### INSTRUCTIONS TO FOLLOW
Give back, exactly as written, the lines from the beginning of the listing through the one that contains "ground = tag(part('ground', ground_me), kind='structure')".

### GIVEN MATERIAL
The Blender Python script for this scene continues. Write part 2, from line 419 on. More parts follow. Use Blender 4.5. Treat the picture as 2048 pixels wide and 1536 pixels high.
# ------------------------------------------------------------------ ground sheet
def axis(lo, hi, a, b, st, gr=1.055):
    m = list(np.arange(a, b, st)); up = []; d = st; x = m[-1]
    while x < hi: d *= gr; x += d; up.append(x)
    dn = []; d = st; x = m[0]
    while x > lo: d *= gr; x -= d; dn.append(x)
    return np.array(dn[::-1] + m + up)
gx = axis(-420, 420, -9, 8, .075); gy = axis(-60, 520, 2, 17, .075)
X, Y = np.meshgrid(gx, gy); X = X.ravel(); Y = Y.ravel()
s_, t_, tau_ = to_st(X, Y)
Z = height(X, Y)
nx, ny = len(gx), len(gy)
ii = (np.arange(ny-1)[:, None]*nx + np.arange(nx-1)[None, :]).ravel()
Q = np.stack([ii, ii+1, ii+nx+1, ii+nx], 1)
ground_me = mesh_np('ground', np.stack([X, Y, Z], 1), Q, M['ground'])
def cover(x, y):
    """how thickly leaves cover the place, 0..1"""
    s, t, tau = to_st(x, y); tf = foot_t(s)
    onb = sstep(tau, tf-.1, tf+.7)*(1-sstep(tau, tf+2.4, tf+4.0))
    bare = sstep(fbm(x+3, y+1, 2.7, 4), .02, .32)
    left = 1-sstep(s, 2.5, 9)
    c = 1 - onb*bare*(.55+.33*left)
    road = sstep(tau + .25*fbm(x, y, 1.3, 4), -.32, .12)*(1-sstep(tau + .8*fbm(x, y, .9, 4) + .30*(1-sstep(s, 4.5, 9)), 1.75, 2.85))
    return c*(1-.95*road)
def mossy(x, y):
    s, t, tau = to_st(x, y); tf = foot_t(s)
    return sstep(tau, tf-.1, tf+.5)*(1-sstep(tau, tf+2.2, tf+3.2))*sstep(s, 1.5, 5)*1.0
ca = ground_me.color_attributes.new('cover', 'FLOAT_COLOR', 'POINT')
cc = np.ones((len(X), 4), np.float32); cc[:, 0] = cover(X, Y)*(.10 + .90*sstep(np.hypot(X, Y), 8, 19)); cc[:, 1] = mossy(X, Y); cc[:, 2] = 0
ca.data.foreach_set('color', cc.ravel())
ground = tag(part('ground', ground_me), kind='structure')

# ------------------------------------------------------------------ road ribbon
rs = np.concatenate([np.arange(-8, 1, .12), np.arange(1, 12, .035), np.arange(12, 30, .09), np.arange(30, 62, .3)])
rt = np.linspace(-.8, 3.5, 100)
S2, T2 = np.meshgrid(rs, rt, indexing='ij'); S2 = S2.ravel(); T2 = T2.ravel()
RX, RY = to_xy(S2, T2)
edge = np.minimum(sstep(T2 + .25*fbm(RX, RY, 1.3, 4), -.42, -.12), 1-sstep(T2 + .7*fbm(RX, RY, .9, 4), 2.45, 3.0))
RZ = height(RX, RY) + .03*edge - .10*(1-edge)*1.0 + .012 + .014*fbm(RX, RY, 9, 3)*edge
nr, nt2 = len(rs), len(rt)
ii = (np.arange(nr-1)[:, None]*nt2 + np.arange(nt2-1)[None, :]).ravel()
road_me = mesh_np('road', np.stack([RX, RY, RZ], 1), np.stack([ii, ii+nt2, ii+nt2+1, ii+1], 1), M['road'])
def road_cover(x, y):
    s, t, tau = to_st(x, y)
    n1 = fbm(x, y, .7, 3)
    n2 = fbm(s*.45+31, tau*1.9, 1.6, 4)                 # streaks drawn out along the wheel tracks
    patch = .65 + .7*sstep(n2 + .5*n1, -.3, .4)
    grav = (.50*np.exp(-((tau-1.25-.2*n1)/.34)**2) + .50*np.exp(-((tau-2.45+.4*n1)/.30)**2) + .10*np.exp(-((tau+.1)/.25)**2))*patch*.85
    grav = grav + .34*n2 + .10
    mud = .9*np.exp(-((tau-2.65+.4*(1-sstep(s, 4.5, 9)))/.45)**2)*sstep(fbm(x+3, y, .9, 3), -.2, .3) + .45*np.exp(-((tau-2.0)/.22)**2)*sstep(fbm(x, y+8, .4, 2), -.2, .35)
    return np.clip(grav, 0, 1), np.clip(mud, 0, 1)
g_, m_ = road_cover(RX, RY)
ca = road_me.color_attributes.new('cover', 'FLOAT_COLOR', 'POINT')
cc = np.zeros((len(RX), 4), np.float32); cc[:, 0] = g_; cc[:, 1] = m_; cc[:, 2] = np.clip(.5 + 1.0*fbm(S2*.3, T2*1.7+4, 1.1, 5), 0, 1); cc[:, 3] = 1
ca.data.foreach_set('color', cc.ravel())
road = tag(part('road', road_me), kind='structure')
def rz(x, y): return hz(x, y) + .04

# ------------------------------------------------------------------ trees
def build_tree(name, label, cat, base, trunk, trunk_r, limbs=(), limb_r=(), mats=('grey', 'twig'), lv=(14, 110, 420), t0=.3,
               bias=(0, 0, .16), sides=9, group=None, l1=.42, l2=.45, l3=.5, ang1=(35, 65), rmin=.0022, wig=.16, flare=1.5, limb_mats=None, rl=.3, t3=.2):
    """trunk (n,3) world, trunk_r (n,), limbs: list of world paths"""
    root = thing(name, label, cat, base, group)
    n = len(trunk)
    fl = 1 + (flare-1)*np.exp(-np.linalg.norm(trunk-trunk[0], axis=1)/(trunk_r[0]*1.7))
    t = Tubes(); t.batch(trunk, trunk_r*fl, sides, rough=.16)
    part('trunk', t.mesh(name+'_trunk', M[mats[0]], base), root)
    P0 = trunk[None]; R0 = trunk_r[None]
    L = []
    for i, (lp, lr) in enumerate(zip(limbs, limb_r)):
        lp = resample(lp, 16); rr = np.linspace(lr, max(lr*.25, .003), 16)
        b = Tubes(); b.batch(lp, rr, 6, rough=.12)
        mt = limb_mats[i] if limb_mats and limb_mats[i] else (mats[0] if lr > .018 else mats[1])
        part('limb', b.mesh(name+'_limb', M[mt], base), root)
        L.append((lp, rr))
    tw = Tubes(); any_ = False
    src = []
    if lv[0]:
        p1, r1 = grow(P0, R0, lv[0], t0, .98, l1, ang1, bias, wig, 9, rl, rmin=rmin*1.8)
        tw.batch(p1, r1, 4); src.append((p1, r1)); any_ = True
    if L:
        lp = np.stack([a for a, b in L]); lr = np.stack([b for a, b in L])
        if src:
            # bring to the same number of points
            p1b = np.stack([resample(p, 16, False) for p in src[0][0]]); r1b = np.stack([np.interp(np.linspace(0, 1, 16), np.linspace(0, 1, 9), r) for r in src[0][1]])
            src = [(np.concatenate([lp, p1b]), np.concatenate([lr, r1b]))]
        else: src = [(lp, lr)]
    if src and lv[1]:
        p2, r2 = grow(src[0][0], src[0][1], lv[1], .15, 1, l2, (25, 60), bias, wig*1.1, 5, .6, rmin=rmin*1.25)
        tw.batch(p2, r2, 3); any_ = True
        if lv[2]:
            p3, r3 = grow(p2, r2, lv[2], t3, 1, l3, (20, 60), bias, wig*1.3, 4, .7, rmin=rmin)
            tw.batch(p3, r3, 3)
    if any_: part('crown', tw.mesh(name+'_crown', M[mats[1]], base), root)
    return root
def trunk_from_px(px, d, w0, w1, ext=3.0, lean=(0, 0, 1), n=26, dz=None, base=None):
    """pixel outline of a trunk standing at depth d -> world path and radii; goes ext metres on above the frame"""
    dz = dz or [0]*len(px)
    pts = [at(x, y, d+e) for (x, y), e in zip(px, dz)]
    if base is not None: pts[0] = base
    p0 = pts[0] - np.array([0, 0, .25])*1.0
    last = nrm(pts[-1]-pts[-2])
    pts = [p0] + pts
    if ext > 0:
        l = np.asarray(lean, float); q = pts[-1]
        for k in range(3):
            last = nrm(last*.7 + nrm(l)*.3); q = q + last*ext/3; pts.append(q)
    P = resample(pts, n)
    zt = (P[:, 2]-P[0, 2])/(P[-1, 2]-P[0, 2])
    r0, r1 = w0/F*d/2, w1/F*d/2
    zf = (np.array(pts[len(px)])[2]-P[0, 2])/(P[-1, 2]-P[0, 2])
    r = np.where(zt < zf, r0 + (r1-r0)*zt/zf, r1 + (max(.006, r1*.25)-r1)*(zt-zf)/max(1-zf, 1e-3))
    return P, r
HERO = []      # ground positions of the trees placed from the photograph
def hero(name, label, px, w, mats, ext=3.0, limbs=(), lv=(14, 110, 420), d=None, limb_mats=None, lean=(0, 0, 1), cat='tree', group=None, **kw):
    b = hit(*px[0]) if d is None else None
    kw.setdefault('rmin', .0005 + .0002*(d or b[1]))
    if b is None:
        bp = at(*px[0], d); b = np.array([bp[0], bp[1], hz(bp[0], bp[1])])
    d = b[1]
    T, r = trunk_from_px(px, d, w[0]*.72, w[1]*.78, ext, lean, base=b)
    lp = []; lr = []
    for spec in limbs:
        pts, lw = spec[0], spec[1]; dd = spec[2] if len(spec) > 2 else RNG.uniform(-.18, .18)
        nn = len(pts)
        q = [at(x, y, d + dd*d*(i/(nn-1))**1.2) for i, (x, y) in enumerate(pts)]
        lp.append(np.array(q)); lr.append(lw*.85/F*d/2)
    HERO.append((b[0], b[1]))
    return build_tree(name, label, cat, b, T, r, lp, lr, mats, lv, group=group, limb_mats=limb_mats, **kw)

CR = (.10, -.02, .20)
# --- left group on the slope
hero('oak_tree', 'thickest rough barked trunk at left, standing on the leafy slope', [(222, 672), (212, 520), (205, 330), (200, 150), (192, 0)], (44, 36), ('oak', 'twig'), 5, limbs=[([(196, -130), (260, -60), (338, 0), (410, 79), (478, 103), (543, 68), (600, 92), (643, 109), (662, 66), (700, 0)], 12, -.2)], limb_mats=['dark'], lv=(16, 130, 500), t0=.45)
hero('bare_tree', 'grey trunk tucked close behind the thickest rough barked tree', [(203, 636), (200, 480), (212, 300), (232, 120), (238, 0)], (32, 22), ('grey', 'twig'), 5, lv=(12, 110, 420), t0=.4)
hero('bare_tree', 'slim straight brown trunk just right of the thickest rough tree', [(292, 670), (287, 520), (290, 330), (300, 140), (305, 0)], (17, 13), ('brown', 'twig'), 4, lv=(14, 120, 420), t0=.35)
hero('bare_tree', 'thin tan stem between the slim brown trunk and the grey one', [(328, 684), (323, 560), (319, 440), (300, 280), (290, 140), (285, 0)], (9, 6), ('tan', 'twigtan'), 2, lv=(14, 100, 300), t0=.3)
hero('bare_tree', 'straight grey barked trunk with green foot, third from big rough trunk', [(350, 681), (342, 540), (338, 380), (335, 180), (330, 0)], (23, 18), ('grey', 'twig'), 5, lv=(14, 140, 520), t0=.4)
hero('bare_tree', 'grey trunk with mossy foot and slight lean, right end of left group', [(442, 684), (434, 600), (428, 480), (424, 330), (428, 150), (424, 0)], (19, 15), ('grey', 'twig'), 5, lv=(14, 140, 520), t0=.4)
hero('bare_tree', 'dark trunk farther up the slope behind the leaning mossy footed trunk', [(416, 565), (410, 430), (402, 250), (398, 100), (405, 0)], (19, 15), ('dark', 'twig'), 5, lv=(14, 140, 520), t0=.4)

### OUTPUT
The Blender Python script for this scene continues. Write part 2, from line 419 on. More parts follow. Use Blender 4.5. Treat the picture as 2048 pixels wide and 1536 pixels high.
# ------------------------------------------------------------------ ground sheet
def axis(lo, hi, a, b, st, gr=1.055):
    m = list(np.arange(a, b, st)); up = []; d = st; x = m[-1]
    while x < hi: d *= gr; x += d; up.append(x)
    dn = []; d = st; x = m[0]
    while x > lo: d *= gr; x -= d; dn.append(x)
    return np.array(dn[::-1] + m + up)
gx = axis(-420, 420, -9, 8, .075); gy = axis(-60, 520, 2, 17, .075)
X, Y = np.meshgrid(gx, gy); X = X.ravel(); Y = Y.ravel()
s_, t_, tau_ = to_st(X, Y)
Z = height(X, Y)
nx, ny = len(gx), len(gy)
ii = (np.arange(ny-1)[:, None]*nx + np.arange(nx-1)[None, :]).ravel()
Q = np.stack([ii, ii+1, ii+nx+1, ii+nx], 1)
ground_me = mesh_np('ground', np.stack([X, Y, Z], 1), Q, M['ground'])
def cover(x, y):
    """how thickly leaves cover the place, 0..1"""
    s, t, tau = to_st(x, y); tf = foot_t(s)
    onb = sstep(tau, tf-.1, tf+.7)*(1-sstep(tau, tf+2.4, tf+4.0))
    bare = sstep(fbm(x+3, y+1, 2.7, 4), .02, .32)
    left = 1-sstep(s, 2.5, 9)
    c = 1 - onb*bare*(.55+.33*left)
    road = sstep(tau + .25*fbm(x, y, 1.3, 4), -.32, .12)*(1-sstep(tau + .8*fbm(x, y, .9, 4) + .30*(1-sstep(s, 4.5, 9)), 1.75, 2.85))
    return c*(1-.95*road)
def mossy(x, y):
    s, t, tau = to_st(x, y); tf = foot_t(s)
    return sstep(tau, tf-.1, tf+.5)*(1-sstep(tau, tf+2.2, tf+3.2))*sstep(s, 1.5, 5)*1.0
ca = ground_me.color_attributes.new('cover', 'FLOAT_COLOR', 'POINT')
cc = np.ones((len(X), 4), np.float32); cc[:, 0] = cover(X, Y)*(.10 + .90*sstep(np.hypot(X, Y), 8, 19)); cc[:, 1] = mossy(X, Y); cc[:, 2] = 0
ca.data.foreach_set('color', cc.ravel())
ground = tag(part('ground', ground_me), kind='structure')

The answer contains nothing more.